-- START Available data --

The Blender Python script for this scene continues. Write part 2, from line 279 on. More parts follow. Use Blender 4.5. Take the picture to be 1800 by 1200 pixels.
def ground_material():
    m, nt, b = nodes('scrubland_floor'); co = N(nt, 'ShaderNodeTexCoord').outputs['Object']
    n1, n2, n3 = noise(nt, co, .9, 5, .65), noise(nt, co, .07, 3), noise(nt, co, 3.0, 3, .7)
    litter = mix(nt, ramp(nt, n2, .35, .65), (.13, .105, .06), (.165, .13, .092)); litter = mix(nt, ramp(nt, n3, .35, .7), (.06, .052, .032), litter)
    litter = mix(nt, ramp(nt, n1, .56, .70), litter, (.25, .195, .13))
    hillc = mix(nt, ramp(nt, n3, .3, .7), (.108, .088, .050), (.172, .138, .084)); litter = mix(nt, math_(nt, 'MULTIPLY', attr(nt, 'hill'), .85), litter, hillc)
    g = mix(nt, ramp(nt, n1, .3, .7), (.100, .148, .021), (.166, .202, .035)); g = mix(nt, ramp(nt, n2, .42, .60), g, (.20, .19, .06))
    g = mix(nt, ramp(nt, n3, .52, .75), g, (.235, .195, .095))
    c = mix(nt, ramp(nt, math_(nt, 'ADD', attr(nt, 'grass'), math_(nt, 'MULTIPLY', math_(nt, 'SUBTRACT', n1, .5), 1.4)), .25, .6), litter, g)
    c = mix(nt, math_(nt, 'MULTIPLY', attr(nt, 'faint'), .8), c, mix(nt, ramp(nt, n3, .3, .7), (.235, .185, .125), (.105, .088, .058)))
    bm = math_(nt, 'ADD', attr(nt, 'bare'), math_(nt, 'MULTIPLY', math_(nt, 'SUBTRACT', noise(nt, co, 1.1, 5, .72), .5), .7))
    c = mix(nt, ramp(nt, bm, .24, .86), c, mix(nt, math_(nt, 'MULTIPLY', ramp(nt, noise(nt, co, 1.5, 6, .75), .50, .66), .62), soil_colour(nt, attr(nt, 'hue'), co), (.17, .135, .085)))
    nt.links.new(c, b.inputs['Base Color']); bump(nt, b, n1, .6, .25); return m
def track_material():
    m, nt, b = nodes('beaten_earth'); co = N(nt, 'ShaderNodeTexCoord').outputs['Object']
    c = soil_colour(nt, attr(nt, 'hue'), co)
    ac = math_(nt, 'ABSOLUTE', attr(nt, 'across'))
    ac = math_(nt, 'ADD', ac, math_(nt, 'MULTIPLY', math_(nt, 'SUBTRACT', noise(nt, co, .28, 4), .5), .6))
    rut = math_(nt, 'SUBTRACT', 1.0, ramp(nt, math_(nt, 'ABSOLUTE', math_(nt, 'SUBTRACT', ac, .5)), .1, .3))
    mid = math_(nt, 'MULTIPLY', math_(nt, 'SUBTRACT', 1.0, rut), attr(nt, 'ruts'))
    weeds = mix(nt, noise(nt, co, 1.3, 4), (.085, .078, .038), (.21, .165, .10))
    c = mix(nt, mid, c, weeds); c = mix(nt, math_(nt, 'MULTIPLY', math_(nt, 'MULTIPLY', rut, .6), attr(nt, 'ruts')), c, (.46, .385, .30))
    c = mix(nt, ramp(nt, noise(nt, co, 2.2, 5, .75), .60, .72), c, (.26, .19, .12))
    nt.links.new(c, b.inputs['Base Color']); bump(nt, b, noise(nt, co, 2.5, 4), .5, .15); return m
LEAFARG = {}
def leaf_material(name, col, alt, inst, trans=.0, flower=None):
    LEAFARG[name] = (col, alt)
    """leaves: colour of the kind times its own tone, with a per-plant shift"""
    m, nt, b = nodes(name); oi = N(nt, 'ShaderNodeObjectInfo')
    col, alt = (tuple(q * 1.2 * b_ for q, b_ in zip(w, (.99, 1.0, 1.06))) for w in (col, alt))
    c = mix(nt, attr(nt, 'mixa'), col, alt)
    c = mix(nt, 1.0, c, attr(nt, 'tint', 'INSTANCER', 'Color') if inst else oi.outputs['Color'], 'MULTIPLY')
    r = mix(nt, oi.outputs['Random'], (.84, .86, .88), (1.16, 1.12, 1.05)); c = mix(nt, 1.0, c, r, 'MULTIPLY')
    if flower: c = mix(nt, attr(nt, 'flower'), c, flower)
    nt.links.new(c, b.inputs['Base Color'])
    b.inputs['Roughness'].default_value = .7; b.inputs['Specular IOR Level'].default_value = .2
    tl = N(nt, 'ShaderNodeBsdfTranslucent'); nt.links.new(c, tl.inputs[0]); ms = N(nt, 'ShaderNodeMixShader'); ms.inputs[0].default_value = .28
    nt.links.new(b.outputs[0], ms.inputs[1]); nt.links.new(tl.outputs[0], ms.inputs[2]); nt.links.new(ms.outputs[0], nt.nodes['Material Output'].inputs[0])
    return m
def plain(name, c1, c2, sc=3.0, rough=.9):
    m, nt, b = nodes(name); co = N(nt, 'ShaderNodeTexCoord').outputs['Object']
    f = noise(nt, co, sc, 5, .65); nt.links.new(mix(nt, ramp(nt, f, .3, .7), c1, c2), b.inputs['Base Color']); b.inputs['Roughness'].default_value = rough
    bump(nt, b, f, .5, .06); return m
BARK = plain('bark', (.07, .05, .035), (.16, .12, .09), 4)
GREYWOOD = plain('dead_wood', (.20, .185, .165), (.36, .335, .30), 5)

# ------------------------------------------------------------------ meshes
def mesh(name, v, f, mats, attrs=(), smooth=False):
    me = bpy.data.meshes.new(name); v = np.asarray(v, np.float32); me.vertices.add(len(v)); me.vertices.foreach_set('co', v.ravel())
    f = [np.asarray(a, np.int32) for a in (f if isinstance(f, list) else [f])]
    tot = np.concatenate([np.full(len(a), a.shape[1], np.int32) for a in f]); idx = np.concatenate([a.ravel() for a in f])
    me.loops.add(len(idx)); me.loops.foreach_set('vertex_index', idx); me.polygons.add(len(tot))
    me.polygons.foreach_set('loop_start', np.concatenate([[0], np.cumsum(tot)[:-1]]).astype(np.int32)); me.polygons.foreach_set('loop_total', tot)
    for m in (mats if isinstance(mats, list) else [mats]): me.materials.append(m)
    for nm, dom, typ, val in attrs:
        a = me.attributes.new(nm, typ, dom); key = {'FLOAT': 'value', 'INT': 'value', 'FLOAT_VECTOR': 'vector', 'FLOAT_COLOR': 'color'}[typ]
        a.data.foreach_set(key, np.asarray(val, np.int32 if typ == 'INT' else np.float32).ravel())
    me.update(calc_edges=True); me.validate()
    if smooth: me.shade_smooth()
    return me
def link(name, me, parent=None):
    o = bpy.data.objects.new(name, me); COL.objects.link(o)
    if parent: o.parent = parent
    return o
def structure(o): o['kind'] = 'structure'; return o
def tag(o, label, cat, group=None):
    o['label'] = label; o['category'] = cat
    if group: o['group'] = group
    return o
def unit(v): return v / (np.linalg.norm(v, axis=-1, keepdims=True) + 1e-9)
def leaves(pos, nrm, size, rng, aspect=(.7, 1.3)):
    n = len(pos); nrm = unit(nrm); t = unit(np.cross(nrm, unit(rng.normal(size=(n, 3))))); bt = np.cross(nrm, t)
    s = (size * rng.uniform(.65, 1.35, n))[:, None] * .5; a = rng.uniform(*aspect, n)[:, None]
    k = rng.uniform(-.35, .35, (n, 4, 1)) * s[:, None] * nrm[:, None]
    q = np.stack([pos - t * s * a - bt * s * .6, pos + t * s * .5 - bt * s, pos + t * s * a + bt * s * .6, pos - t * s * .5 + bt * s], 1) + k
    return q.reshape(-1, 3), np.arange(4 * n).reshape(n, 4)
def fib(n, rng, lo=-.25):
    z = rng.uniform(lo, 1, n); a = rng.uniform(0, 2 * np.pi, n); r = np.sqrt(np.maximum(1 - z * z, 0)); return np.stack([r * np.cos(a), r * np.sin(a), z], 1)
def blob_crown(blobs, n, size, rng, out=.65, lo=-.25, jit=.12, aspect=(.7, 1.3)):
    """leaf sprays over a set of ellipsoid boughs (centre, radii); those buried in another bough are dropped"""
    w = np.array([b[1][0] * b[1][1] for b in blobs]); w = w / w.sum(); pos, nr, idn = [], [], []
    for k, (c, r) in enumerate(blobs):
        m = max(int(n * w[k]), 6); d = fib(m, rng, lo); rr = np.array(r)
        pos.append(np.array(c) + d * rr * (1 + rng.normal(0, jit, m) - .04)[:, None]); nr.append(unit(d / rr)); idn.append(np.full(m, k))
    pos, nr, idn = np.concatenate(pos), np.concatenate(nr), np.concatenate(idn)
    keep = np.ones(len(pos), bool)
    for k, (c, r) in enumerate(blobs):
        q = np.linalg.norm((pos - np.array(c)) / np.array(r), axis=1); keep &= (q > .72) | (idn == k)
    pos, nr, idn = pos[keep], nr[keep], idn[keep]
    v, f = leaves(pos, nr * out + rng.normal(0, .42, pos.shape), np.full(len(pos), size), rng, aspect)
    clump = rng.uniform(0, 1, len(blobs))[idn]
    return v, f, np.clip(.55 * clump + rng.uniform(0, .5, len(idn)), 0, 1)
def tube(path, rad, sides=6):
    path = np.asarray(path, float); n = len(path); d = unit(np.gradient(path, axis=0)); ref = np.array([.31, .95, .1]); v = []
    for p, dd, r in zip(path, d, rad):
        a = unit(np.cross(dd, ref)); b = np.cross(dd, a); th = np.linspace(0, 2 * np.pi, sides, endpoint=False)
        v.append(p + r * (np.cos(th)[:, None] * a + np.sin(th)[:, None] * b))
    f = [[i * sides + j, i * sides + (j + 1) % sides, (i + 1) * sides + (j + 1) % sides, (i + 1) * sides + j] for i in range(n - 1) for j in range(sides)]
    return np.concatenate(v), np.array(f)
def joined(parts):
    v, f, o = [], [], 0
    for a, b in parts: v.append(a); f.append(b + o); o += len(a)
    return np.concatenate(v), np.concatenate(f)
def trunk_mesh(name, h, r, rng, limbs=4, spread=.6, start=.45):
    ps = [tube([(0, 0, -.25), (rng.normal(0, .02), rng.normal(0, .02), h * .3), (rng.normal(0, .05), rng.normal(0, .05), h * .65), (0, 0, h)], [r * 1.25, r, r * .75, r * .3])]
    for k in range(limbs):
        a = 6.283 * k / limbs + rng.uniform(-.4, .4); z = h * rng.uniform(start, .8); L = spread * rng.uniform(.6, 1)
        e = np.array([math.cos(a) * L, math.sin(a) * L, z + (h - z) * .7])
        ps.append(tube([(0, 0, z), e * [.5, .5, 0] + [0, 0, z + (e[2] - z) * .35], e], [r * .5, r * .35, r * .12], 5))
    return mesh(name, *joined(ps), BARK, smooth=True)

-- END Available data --

Using the listing above, show each line holding the string "parts".

The Blender Python script for this scene continues. Write part 2, from line 279 on. More parts follow. Use Blender 4.5. Take the picture to be 1800 by 1200 pixels.
def joined(parts):
    for a, b in parts: v.append(a); f.append(b + o); o += len(a)